К Асаде и в 1-ю гвардейскую бригаду, двигавшуюся кружным путем через Аньпин, был послан ординарец, чтобы ознакомить его с намерениями командующего армией. В 17 часов 10 минут было получено известие, что 2-я и 4-я армии заняли наконец все неприятельские позиции к югу от Тайцзыхэ. Около того же времени начальник гвардейской кавалерии также донес, что вследствие оставления неприятелем сопки 151 он занял равнину между этой горой и сопкой 131. Так как господствующие пункты поля сражения были теперь в руках Куроки, то он решил избавить гвардейскую бригаду Асады от форсированного марша и разрешил ей остановиться на ночлег в Аньпине.
Умецава до наступления темноты продвинулся от угольных копей до Саншацзу, где в настоящее время вступил в бой с неприятельским арьергардом, состоящим из бригады пехоты и двух батарей. Противники столкнулись в 15 часов, стычки и схватки продолжались за полночь, причем ни одна из сторон не потерпела особого урона.
В кумирне под Маньчжуямой, 5 сентября 1904 года. Пользуюсь благоприятным моментом остановки на полпути, чтобы занести кое-что в свою ненасытную книжку. Мы двинулись в 4 часа утра и шли через Хванкуфэн к Маньчжуяме. Потеряли много времени вследствие задержки транспортов по дороге и на понтонном мосту. Разговаривал в деревне с раненым солдатом, пока наводил справки о местонахождении Куроки. Раненый рассказал, что солдаты любят войну, что голод или усталость им нипочем, когда дело идет о славе и могуществе императора. У больных и раненых только одно желание – поскорей вернуться в свои части. Он рассказал мне также, что русские протянули перед Маньчжуямой заколдованную проволоку: стоило только японскому солдату прикоснуться к ней, как голова его отлетала в ту же секунду. Его слова могут показаться высокопарными или хвастливыми людям, которые не слышали их, но на самом деле они были произнесены совершенно просто и серьезным, глубоким убеждением.
Около 9 часов утра пошел сильный дождь – настоящий грозовой ливень. Мы искали от него защиты в этой кумирне около восточного ската Маньчжуямы и встретили здесь Куроки и штаб, образовавших своеобразную группу.

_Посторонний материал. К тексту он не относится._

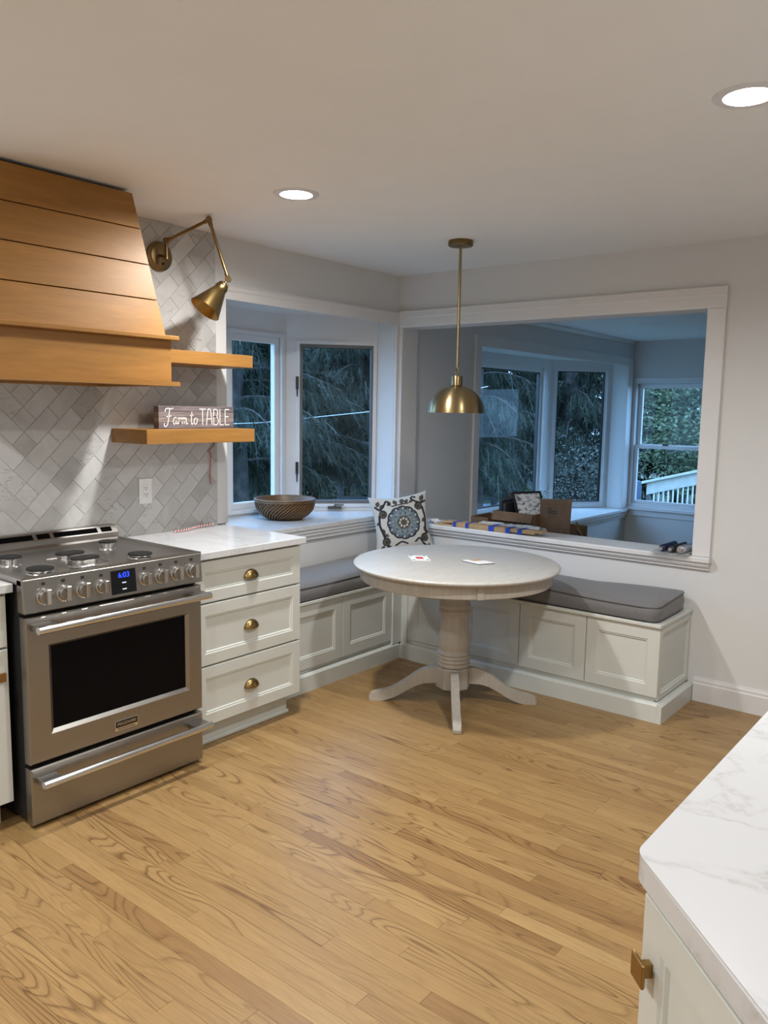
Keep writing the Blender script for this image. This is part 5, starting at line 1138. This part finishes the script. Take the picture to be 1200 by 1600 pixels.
# sloping stair rail with balusters outside the double-hung window
ra = root('stair_railing', (-0.2, 6.0, GZ), 'pale sloping stair rail with white balusters outside the den window', 'railing')
x0, x1 = -0.49, 1.3; sl = (0.675 - 0.511) / (0.155 + 0.445)
rz = lambda x: 0.511 + sl * (x + 0.445)
B().hexa([(x0, 5.99, rz(x0)), (x1, 5.99, rz(x1)), (x1, 6.03, rz(x1)), (x0, 6.03, rz(x0))], [(x0, 5.99, rz(x0) + 0.155), (x1, 5.99, rz(x1) + 0.155), (x1, 6.03, rz(x1) + 0.155), (x0, 6.03, rz(x0) + 0.155)], 0.004).obj('rail_board', 'rail_wood', ra)
B().hexa([(x0 - 0.06, 5.95, rz(x0 - 0.06) + 0.157), (x1, 5.95, rz(x1) + 0.157), (x1, 6.07, rz(x1) + 0.157), (x0 - 0.06, 6.07, rz(x0 - 0.06) + 0.157)], [(x0 - 0.06, 5.95, rz(x0 - 0.06) + 0.192), (x1, 5.95, rz(x1) + 0.192), (x1, 6.07, rz(x1) + 0.192), (x0 - 0.06, 6.07, rz(x0 - 0.06) + 0.192)], 0.004).obj('cap_rail', 'rail_wood', ra)
xx = -0.40
while xx < 1.25:
    B().box(xx, xx + 0.014, 6.0, 6.02, GZ, rz(xx)).obj('baluster', 'trim_white', ra); xx += 0.062
B().box(-0.49, -0.46, 5.98, 6.04, GZ, rz(-0.49) - 0.001).obj('newel_post', 'grey_wood', ra)
B().lathe([(0.070, 0), (0.076, 0.3), (0.078, 0.9), (0.074, 1.10), (0.06, 1.17), (0.0, 1.185)], (-0.645, 6.02, GZ), n=20, cap1=False).obj('covered_bin', 'tarp', smooth=True, label='blue-grey covered bin standing at the foot of the stair rail', cat='bin')
# low garden railing behind the den bay
fe = root('garden_railing', (-5.5, 8.0, GZ), 'weathered grey garden railing seen low through the den bay pane', 'railing')
fa, fb = Vector((-6.4, 6.6, GZ)), Vector((-4.4, 8.7, GZ)); fd = (fb - fa).normalized(); fL = (fb - fa).length; fnn = Vector((fd.y, -fd.x, 0))
for z0, hh in ((0.40, 0.06), (0.98, 0.26), (1.42, 0.05)): B().extr([(0, z0), (fL, z0), (fL, z0 + hh), (0, z0 + hh)], fa, fd, Z, fnn, 0.04).obj('rail', 'grey_wood', fe)
for k in range(3): B().extr([(fL * k / 2 - 0.05, 0), (fL * k / 2 + 0.05, 0), (fL * k / 2 + 0.05, 1.55), (fL * k / 2 - 0.05, 1.55)], fa - fnn * 0.1, fd, Z, fnn, 0.099).obj('post', 'grey_wood', fe)
# thin overhead cables
B().tube([(-4.2, 1.6, 1.34), (-3.9, 2.3, 1.37), (-3.3, 3.6, 1.52), (-2.6, 5.4, 1.9)], 0.004, 5).obj('overhead_cable', 'cable_white', label='thin pale cable crossing outside the kitchen bay windows', cat='cable')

В кумирне – фигуры Будды и его учеников; их ясная невозмутимость представляет контраст с лихорадочной энергией расположившихся у их ног смертных. Один из учеников Будды служит вешалкой для непромокаемого плаща принца Куни, с которого капает вода. Генерал Куроки сидит между принцем и генерал-майором Ватанабе, командиром 2-й гвардейской бригады, с одной стороны, и самим Буддой – с другой. Несколько досок, положенных одним концом на трон Будды и другим на стул, служат грубым столом. На эти доски положена карта, над которой полковник Мацуиши, помощник начальника генерального штаба, и молодой помощник его усердно работают карандашом и резинкой, занося расположения наших войск в данную минуту. Вот из глубины выдвигается один из старших офицеров генерального штаба; сидя на корточках, по индийской моде, он объясняет положение по карте и горячо обсуждает его с Куроки и генералом Ватанабе, которые оба надевают очки, чтобы яснее видеть. Они не говорят ничего, тогда как штабной офицер говорит очень много. Иногда, когда говорящий останавливается, чтобы перевести дух, Куроки одобрительно кивает головой. Уже 9 часов 30 минут; мне грустно, что они пока ничего мне не сообщили. Вид у них довольный, но не сияющий или торжествующий. Я слышу твердую и медленную ружейную пальбу, как мне кажется, на расстоянии 9–10 миль. Как только выглянет солнце, мне надо осмотреть Маньчжуяму.